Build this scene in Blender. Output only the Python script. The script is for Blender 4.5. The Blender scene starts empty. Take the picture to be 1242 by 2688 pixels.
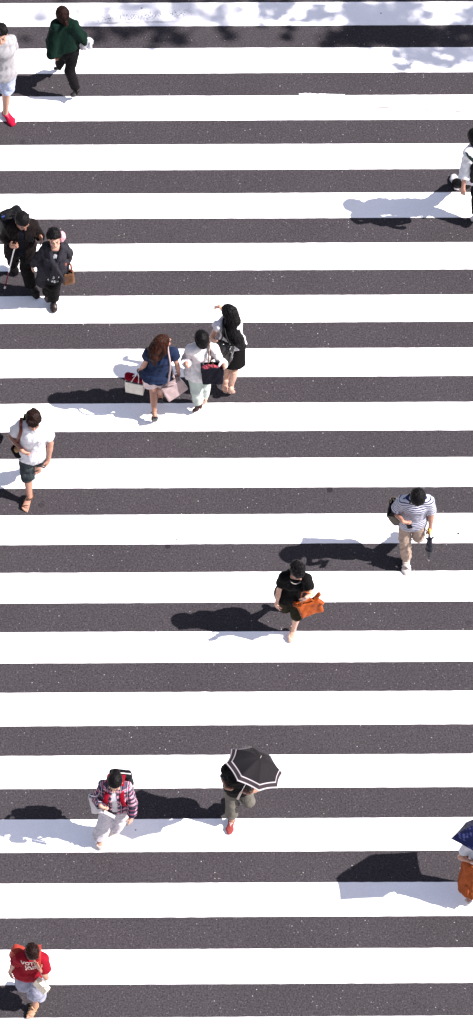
import bpy, math, random
import numpy as np
from mathutils import Vector, Matrix
from mathutils.bvhtree import BVHTree
R = math.radians
SC = bpy.context.scene

# ------------------------------------------------------------ camera, sky, sun, exposure
IW, IH = 1242.0, 2688.0
FPX = 7556.0                 # focal length in photograph pixels
TILT = R(60.0)               # depression of the optical axis
DIST = 34.2
CAM = np.array([0.0, -DIST*math.cos(TILT), DIST*math.sin(TILT)])
cd = bpy.data.cameras.new("camera"); cam = bpy.data.objects.new("camera", cd)
SC.collection.objects.link(cam); SC.camera = cam
cam.location = CAM; cam.rotation_euler = (R(90)-TILT, 0, 0)
cd.sensor_fit = 'VERTICAL'; cd.sensor_height = 24.0; cd.lens = 24.0*FPX/IH
cd.clip_start = 0.5; cd.clip_end = 2000

SUN_EL, SUN_DIR = R(47.5), (-1.0, 0.075)      # shadows run to -x and slightly away
w = bpy.data.worlds.new("World"); SC.world = w; w.use_nodes = True
nt = w.node_tree; bg = nt.nodes['Background']
sky = nt.nodes.new('ShaderNodeTexSky'); sky.sky_type = 'NISHITA'; sky.sun_disc = False
sky.sun_elevation = SUN_EL
az = math.atan2(-SUN_DIR[0], -SUN_DIR[1])      # compass angle of the sun from +y, clockwise
sky.sun_rotation = az
sky.air_density = 1.0; sky.dust_density = 0.6; sky.ozone_density = 1.0
wb = nt.nodes.new('ShaderNodeVectorMath'); wb.operation = 'MULTIPLY'; wb.inputs[1].default_value = (1.30, 1.02, 0.86)   # the camera's white balance
nt.links.new(sky.outputs[0], wb.inputs[0]); nt.links.new(wb.outputs[0], bg.inputs[0]); bg.inputs[1].default_value = 0.088
ld = bpy.data.lights.new("sun", 'SUN'); ld.energy = 4.9; ld.angle = R(0.5); ld.color = (1.0, 0.95, 0.93)
sun = bpy.data.objects.new("sun", ld); SC.collection.objects.link(sun)
_d = Vector((SUN_DIR[0], SUN_DIR[1], -math.tan(SUN_EL)*math.hypot(*SUN_DIR)))
sun.rotation_euler = _d.to_track_quat('-Z', 'Y').to_euler()
vs = SC.view_settings; vs.view_transform = 'Standard'; vs.look = 'None'; vs.exposure = 1.42; vs.gamma = 1.0
SC.cycles.max_bounces = 5

# ------------------------------------------------------------ geometry of the picture plane
_f = np.array([0, math.cos(TILT), -math.sin(TILT)]); _u = np.array([0, math.sin(TILT), math.cos(TILT)])
def ray(px, py):
    d = _f*FPX + np.array([1.0, 0, 0])*(px-IW/2) - _u*(py-IH/2)
    return d
def G(px, py, z=0.0):        # the world point at height z seen at that pixel
    d = ray(px, py); t = (z-CAM[2])/d[2]
    return CAM+d*t
def V(*a): return np.array(a, float)
def nrm(v): v = np.asarray(v, float); return v/(np.linalg.norm(v)+1e-12)
def orth(v, a):
    v = np.asarray(v, float); a = nrm(a); return nrm(v-a*v.dot(a))
def lerp(a, b, t): return a+(b-a)*t

# ------------------------------------------------------------ tags
def tag(o, label=None, cat=None, group=None, kind=None):
    if label: o['label'] = label
    if cat: o['category'] = cat
    if group: o['group'] = group
    if kind: o['kind'] = kind
    return o
def empty(name, loc):
    o = bpy.data.objects.new(name, None); SC.collection.objects.link(o); o.location = loc
    o.empty_display_size = 0.1
    return o

# ------------------------------------------------------------ materials
def new_mat(name):
    m = bpy.data.materials.new(name); m.use_nodes = True
    return m, m.node_tree.nodes, m.node_tree.links, m.node_tree.nodes['Principled BSDF']
def setspec(b, v):
    b.inputs['Specular IOR Level'].default_value = v
_mats = {}
def deep(c):                 # dyed and dark stuff swallows more light than pale stuff does
    if c is None: return None
    L = .3*c[0]+.59*c[1]+.11*c[2]; f = .28+.72*min(1, L/.42)**1.2
    return tuple(v*f for v in c)
def cloth(name, col, rough=0.85, var=0.14, bump=0.35, scale=9.0, spec=0.15, pattern=None, translucent=0):
    """woven fabric: slow creases and tone variation; col None = painted vertex colour"""
    if name in _mats: return _mats[name]
    m, n, l, b = new_mat(name); spec *= .4; col = deep(col)
    b.inputs['Roughness'].default_value = rough; setspec(b, spec)
    tc = n.new('ShaderNodeTexCoord')
    mp = n.new('ShaderNodeMapping'); mp.inputs['Scale'].default_value = (1.0, 1.0, 0.55)
    l.new(tc.outputs['Object'], mp.inputs['Vector'])
    nz = n.new('ShaderNodeTexNoise'); nz.inputs['Scale'].default_value = scale; nz.inputs['Detail'].default_value = 4
    nz.inputs['Distortion'].default_value = 0.8
    l.new(mp.outputs[0], nz.inputs['Vector'])
    fine = n.new('ShaderNodeTexNoise'); fine.inputs['Scale'].default_value = 140; fine.inputs['Detail'].default_value = 2
    l.new(tc.outputs['Object'], fine.inputs['Vector'])
    mr = n.new('ShaderNodeMapRange'); mr.inputs['To Min'].default_value = 1-var; mr.inputs['To Max'].default_value = 1+var*0.7
    mr.inputs['From Min'].default_value = 0.3; mr.inputs['From Max'].default_value = 0.7
    l.new(nz.outputs['Fac'], mr.inputs['Value'])
    mr2 = n.new('ShaderNodeMapRange'); mr2.inputs['To Min'].default_value = 0.9; mr2.inputs['To Max'].default_value = 1.1
    l.new(fine.outputs['Fac'], mr2.inputs['Value'])
    mu = n.new('ShaderNodeMath'); mu.operation = 'MULTIPLY'; l.new(mr.outputs[0], mu.inputs[0]); l.new(mr2.outputs[0], mu.inputs[1])
    vm = n.new('ShaderNodeVectorMath'); vm.operation = 'SCALE'; l.new(mu.outputs[0], vm.inputs['Scale'])
    if pattern: l.new(pattern(m, n, l), vm.inputs[0])
    elif col is None:
        at = n.new('ShaderNodeAttribute'); at.attribute_name = 'col'; l.new(at.outputs['Color'], vm.inputs[0])
    else: vm.inputs[0].default_value = col
    l.new(vm.outputs[0], b.inputs['Base Color'])
    bp = n.new('ShaderNodeBump'); bp.inputs['Strength'].default_value = bump; bp.inputs['Distance'].default_value = 0.03
    l.new(nz.outputs['Fac'], bp.inputs['Height']); l.new(bp.outputs[0], b.inputs['Normal'])
    _mats[name] = m
    return m
def mth(n, l, op, a, b=None):
    x = n.new('ShaderNodeMath'); x.operation = op
    for i, v in enumerate((a, b)):
        if v is None: continue
        if isinstance(v, (int, float)): x.inputs[i].default_value = v
        else: l.new(v, x.inputs[i])
    return x.outputs[0]
def mixc(n, l, fac, a, b):
    x = n.new('ShaderNodeMix'); x.data_type = 'RGBA'
    if isinstance(fac, (int, float)): x.inputs[0].default_value = fac
    else: l.new(fac, x.inputs[0])
    for i, v in ((6, a), (7, b)):
        if isinstance(v, tuple): x.inputs[i].default_value = (*v, 1) if len(v) == 3 else v
        else: l.new(v, x.inputs[i])
    return x.outputs[2]
def stxy(n, l):
    at = n.new('ShaderNodeAttribute'); at.attribute_name = 'st'
    s = n.new('ShaderNodeSeparateXYZ'); l.new(at.outputs['Vector'], s.inputs[0])
    return s.outputs[0], s.outputs[1]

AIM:
Copy out the whole listing exactly, and don't carry over any pictures.

FINISHED EXERCISE:
Build this scene in Blender. Output only the Python script. The script is for Blender 4.5. The Blender scene starts empty. Take the picture to be 1242 by 2688 pixels.
import bpy, math, random
import numpy as np
from mathutils import Vector, Matrix
from mathutils.bvhtree import BVHTree
R = math.radians
SC = bpy.context.scene

# ------------------------------------------------------------ camera, sky, sun, exposure
IW, IH = 1242.0, 2688.0
FPX = 7556.0                 # focal length in photograph pixels
TILT = R(60.0)               # depression of the optical axis
DIST = 34.2
CAM = np.array([0.0, -DIST*math.cos(TILT), DIST*math.sin(TILT)])
cd = bpy.data.cameras.new("camera"); cam = bpy.data.objects.new("camera", cd)
SC.collection.objects.link(cam); SC.camera = cam
cam.location = CAM; cam.rotation_euler = (R(90)-TILT, 0, 0)
cd.sensor_fit = 'VERTICAL'; cd.sensor_height = 24.0; cd.lens = 24.0*FPX/IH
cd.clip_start = 0.5; cd.clip_end = 2000

SUN_EL, SUN_DIR = R(47.5), (-1.0, 0.075)      # shadows run to -x and slightly away
w = bpy.data.worlds.new("World"); SC.world = w; w.use_nodes = True
nt = w.node_tree; bg = nt.nodes['Background']
sky = nt.nodes.new('ShaderNodeTexSky'); sky.sky_type = 'NISHITA'; sky.sun_disc = False
sky.sun_elevation = SUN_EL
az = math.atan2(-SUN_DIR[0], -SUN_DIR[1])      # compass angle of the sun from +y, clockwise
sky.sun_rotation = az
sky.air_density = 1.0; sky.dust_density = 0.6; sky.ozone_density = 1.0
wb = nt.nodes.new('ShaderNodeVectorMath'); wb.operation = 'MULTIPLY'; wb.inputs[1].default_value = (1.30, 1.02, 0.86)   # the camera's white balance
nt.links.new(sky.outputs[0], wb.inputs[0]); nt.links.new(wb.outputs[0], bg.inputs[0]); bg.inputs[1].default_value = 0.088
ld = bpy.data.lights.new("sun", 'SUN'); ld.energy = 4.9; ld.angle = R(0.5); ld.color = (1.0, 0.95, 0.93)
sun = bpy.data.objects.new("sun", ld); SC.collection.objects.link(sun)
_d = Vector((SUN_DIR[0], SUN_DIR[1], -math.tan(SUN_EL)*math.hypot(*SUN_DIR)))
sun.rotation_euler = _d.to_track_quat('-Z', 'Y').to_euler()
vs = SC.view_settings; vs.view_transform = 'Standard'; vs.look = 'None'; vs.exposure = 1.42; vs.gamma = 1.0
SC.cycles.max_bounces = 5

# ------------------------------------------------------------ geometry of the picture plane
_f = np.array([0, math.cos(TILT), -math.sin(TILT)]); _u = np.array([0, math.sin(TILT), math.cos(TILT)])
def ray(px, py):
    d = _f*FPX + np.array([1.0, 0, 0])*(px-IW/2) - _u*(py-IH/2)
    return d
def G(px, py, z=0.0):        # the world point at height z seen at that pixel
    d = ray(px, py); t = (z-CAM[2])/d[2]
    return CAM+d*t
def V(*a): return np.array(a, float)
def nrm(v): v = np.asarray(v, float); return v/(np.linalg.norm(v)+1e-12)
def orth(v, a):
    v = np.asarray(v, float); a = nrm(a); return nrm(v-a*v.dot(a))
def lerp(a, b, t): return a+(b-a)*t

# ------------------------------------------------------------ tags
def tag(o, label=None, cat=None, group=None, kind=None):
    if label: o['label'] = label
    if cat: o['category'] = cat
    if group: o['group'] = group
    if kind: o['kind'] = kind
    return o
def empty(name, loc):
    o = bpy.data.objects.new(name, None); SC.collection.objects.link(o); o.location = loc
    o.empty_display_size = 0.1
    return o

# ------------------------------------------------------------ materials
def new_mat(name):
    m = bpy.data.materials.new(name); m.use_nodes = True
    return m, m.node_tree.nodes, m.node_tree.links, m.node_tree.nodes['Principled BSDF']
def setspec(b, v):
    b.inputs['Specular IOR Level'].default_value = v
_mats = {}
def deep(c):                 # dyed and dark stuff swallows more light than pale stuff does
    if c is None: return None
    L = .3*c[0]+.59*c[1]+.11*c[2]; f = .28+.72*min(1, L/.42)**1.2
    return tuple(v*f for v in c)
def cloth(name, col, rough=0.85, var=0.14, bump=0.35, scale=9.0, spec=0.15, pattern=None, translucent=0):
    """woven fabric: slow creases and tone variation; col None = painted vertex colour"""
    if name in _mats: return _mats[name]
    m, n, l, b = new_mat(name); spec *= .4; col = deep(col)
    b.inputs['Roughness'].default_value = rough; setspec(b, spec)
    tc = n.new('ShaderNodeTexCoord')
    mp = n.new('ShaderNodeMapping'); mp.inputs['Scale'].default_value = (1.0, 1.0, 0.55)
    l.new(tc.outputs['Object'], mp.inputs['Vector'])
    nz = n.new('ShaderNodeTexNoise'); nz.inputs['Scale'].default_value = scale; nz.inputs['Detail'].default_value = 4
    nz.inputs['Distortion'].default_value = 0.8
    l.new(mp.outputs[0], nz.inputs['Vector'])
    fine = n.new('ShaderNodeTexNoise'); fine.inputs['Scale'].default_value = 140; fine.inputs['Detail'].default_value = 2
    l.new(tc.outputs['Object'], fine.inputs['Vector'])
    mr = n.new('ShaderNodeMapRange'); mr.inputs['To Min'].default_value = 1-var; mr.inputs['To Max'].default_value = 1+var*0.7
    mr.inputs['From Min'].default_value = 0.3; mr.inputs['From Max'].default_value = 0.7
    l.new(nz.outputs['Fac'], mr.inputs['Value'])
    mr2 = n.new('ShaderNodeMapRange'); mr2.inputs['To Min'].default_value = 0.9; mr2.inputs['To Max'].default_value = 1.1
    l.new(fine.outputs['Fac'], mr2.inputs['Value'])
    mu = n.new('ShaderNodeMath'); mu.operation = 'MULTIPLY'; l.new(mr.outputs[0], mu.inputs[0]); l.new(mr2.outputs[0], mu.inputs[1])
    vm = n.new('ShaderNodeVectorMath'); vm.operation = 'SCALE'; l.new(mu.outputs[0], vm.inputs['Scale'])
    if pattern: l.new(pattern(m, n, l), vm.inputs[0])
    elif col is None:
        at = n.new('ShaderNodeAttribute'); at.attribute_name = 'col'; l.new(at.outputs['Color'], vm.inputs[0])
    else: vm.inputs[0].default_value = col
    l.new(vm.outputs[0], b.inputs['Base Color'])
    bp = n.new('ShaderNodeBump'); bp.inputs['Strength'].default_value = bump; bp.inputs['Distance'].default_value = 0.03
    l.new(nz.outputs['Fac'], bp.inputs['Height']); l.new(bp.outputs[0], b.inputs['Normal'])
    _mats[name] = m
    return m
def mth(n, l, op, a, b=None):
    x = n.new('ShaderNodeMath'); x.operation = op
    for i, v in enumerate((a, b)):
        if v is None: continue
        if isinstance(v, (int, float)): x.inputs[i].default_value = v
        else: l.new(v, x.inputs[i])
    return x.outputs[0]
def mixc(n, l, fac, a, b):
    x = n.new('ShaderNodeMix'); x.data_type = 'RGBA'
    if isinstance(fac, (int, float)): x.inputs[0].default_value = fac
    else: l.new(fac, x.inputs[0])
    for i, v in ((6, a), (7, b)):
        if isinstance(v, tuple): x.inputs[i].default_value = (*v, 1) if len(v) == 3 else v
        else: l.new(v, x.inputs[i])
    return x.outputs[2]
def stxy(n, l):
    at = n.new('ShaderNodeAttribute'); at.attribute_name = 'st'
    s = n.new('ShaderNodeSeparateXYZ'); l.new(at.outputs['Vector'], s.inputs[0])
    return s.outputs[0], s.outputs[1]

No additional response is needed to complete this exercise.